@thumb I'm partial to OpenBSD.
FreeBSD is probably more popular both in terms of users and commercial reuse, but seems to be a bit more x86/Intel hyper focused? PC-BSD used to exist which kinda made FreeBSD a bit more GUI friendly from the get go, but I think whatever is left of that is probably now in TrueOS?
DragonFlyBSD seems to be the land of fascinating experiments which are too out there for mainstream FreeBSD.
Meanwhile, NetBSD jokingly will run on just about anything including a toaster.
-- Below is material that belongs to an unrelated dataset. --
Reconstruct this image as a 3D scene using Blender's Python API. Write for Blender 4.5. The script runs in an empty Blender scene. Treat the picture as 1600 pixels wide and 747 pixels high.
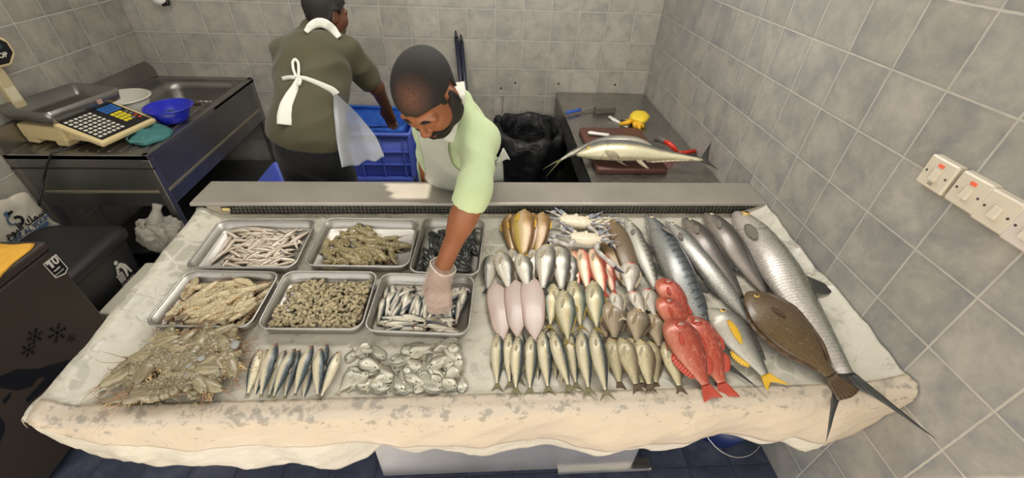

However, they do a lot of cross compilation (OpenBSD is very into making sure that builds work on their supported hardware first hand which is extremely useful) and their politics/fallout are why Theo went from being part of core to forking and creating OpenBSD decades ago.
There are other BSDs too, HardenedBSD is FreeBSD derived with more of a security focus, and MirBSD I guess was OpenBSD derived with a modus operandi I could never fully understand ("Mir" means "My" in German), being some examples which come to mind.
In general though, BSDs have sort of a distinct kernel /usr/src and ports /usr/ports but for me at least, still seem much more cohesive than any Linux distro and are much easier to work with source code rather than relying on package maintainers and such and dealing with binaries.
Having written as much, even OpenBSD now has tools such as syspatch and pkg to make working with binary patching easier.